On Daniel Asadi Faezi's work


Essay on the work of Daniel Asadi Faezi
Screened during FIELD RECORDINGS 3
Autor Yara Yuri Safadi
Published November 12, 2021

While going through Daniel Asadi Faezi’s works, an overwhelming need of documenting seems to speak to me. Each film seems to become a palimpsest, bearing traces of earlier forms of living, of landscapes, of traditions. The filmmaker appears to be producing images as a resistance to time, or rather as a marker of time, almost accepting to be defeated by the changes brought about by the transformation of the landscapes and places that he films in.


If we were to look at Where We Used to Swim (2019), a certain nostalgia throwing us to a past, but we quickly shift our perspective to a nostalgia about the future. The film bears witness to the drying of Lake Urmia, the largest lake in the Middle East. The filmmaker used to swim there, and returns to the space with an attempt to reflect on the area’s past. There is a sadness that is overwhelming, that reflects on the specific time that the film is being made. We are positioned in the return to something that no longer is.


Still from Daniel Asadi Faezi’s Where We Used To Swim (2019).

At first sight, Daniel Asadi Faezi’s works appear to be dealing with territory, with spaces and ecology. However, a territorial shift happens in the films, where we move from a geographical conception to a temporal one. The films operate at the break of contemporaneity. It challenges how history is written in parts of the world, where non-hegemonic personal experiences challenge the hierarchical linear concept of time. This universe that we dive into doesn’t pretend to fix this rupture, that is, to make time linear again, but attempts at cultivating a more accurate representation of loss through poetry. In Where We Used to Swim, we are moved by a defiance against nostalgia, driven to look back at archives and memories uttered by sons and daughters of the land in order to activate the past in the present.

Still from Daniel Asadi Faezi’s The Absence Of Apricots (2018).

We are reminded of Hannah Arendt’s Crisis of Culture. We, as spectators, are brought to the space in which the subjects of the film live: a space where the possibility of building anew is immediately tied to a static form living, an impossibility to move, imprisoned between past and future. In Where We Used to Swim, the majestic never-ending landscapes of salt deserts are seen from a high angle, with an eagle-like perspective that compels us to a situation of reflection. We witness the scars, the ruins left by the drying out of Lake Urmia. One of the only static shots looking up is one from under a bridge. We can see light waves being reflected on the bridge’s concrete. The reflection denotes a trace of the water’s presence underneath the bridge. Similarly, on the images of the dried lake, we bear witness to the songs chanted by locals, lullabies of their grief which underline a broken symbiosis in the absence of water. When we look at the past, as the film’s title suggests, the Human appears in a singular and personal form. With a direct cut, we are thrown back in time with an archival travelling shot of people swimming in the lake. Without a dialogue or voice-over, we read as subtitles: “You hold all my memories, ah, Lake Urmia, / if you go dry, I’ll die.” A travelling shot frames the scenery cut in half by the horizon drawn between the faded blue skies and the white salt desert underneath. Over the non-changing landscape, we hear one of the folkloric songs speaking to the lake: “It was so beautiful to swim inside you! / They dried it out, they are talking about you, / they are talking about me, they are talking about you, / they are talking about me.”

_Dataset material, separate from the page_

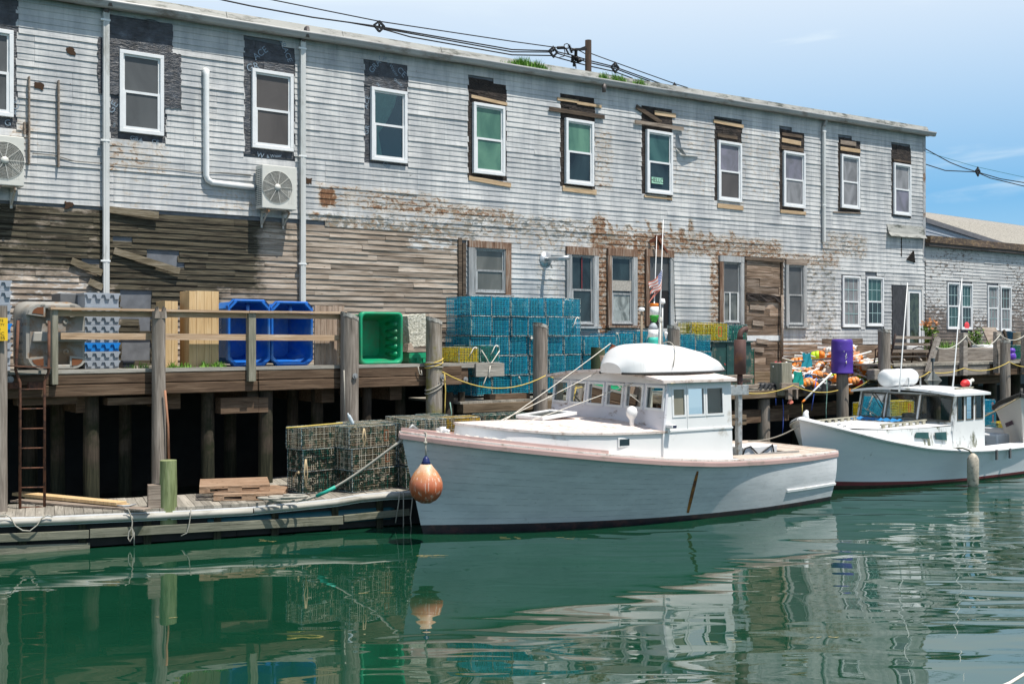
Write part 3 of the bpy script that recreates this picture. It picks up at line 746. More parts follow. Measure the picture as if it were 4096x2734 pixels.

Still from Daniel Asadi Faezi’s Observation Of Hawks In The Sky (2017).

The communal loss and sense-making of suffering is what is being documented. The loss is collective, as is their immediate identification: when the locals lose the lake, they lose themselves, too. It brings us to the second half of the film, where our attention is brought to the activities around the same area in the present. Huge trucks transport salt; workers wait on the side of the highways to sell their salts; families picnic amidst passing vehicles; and two men cross the desert of salt, with no beginning or end, taking pictures of themselves in this forever-transformed landscape. The film ends with a solemn voice-over: “Let them do whatever they want. Because an orphan is without hope.”

Daniel Asadi Faezi leaves us on a note: human activity brought us the drought, and so we are irrevocably propelled into orphanhood.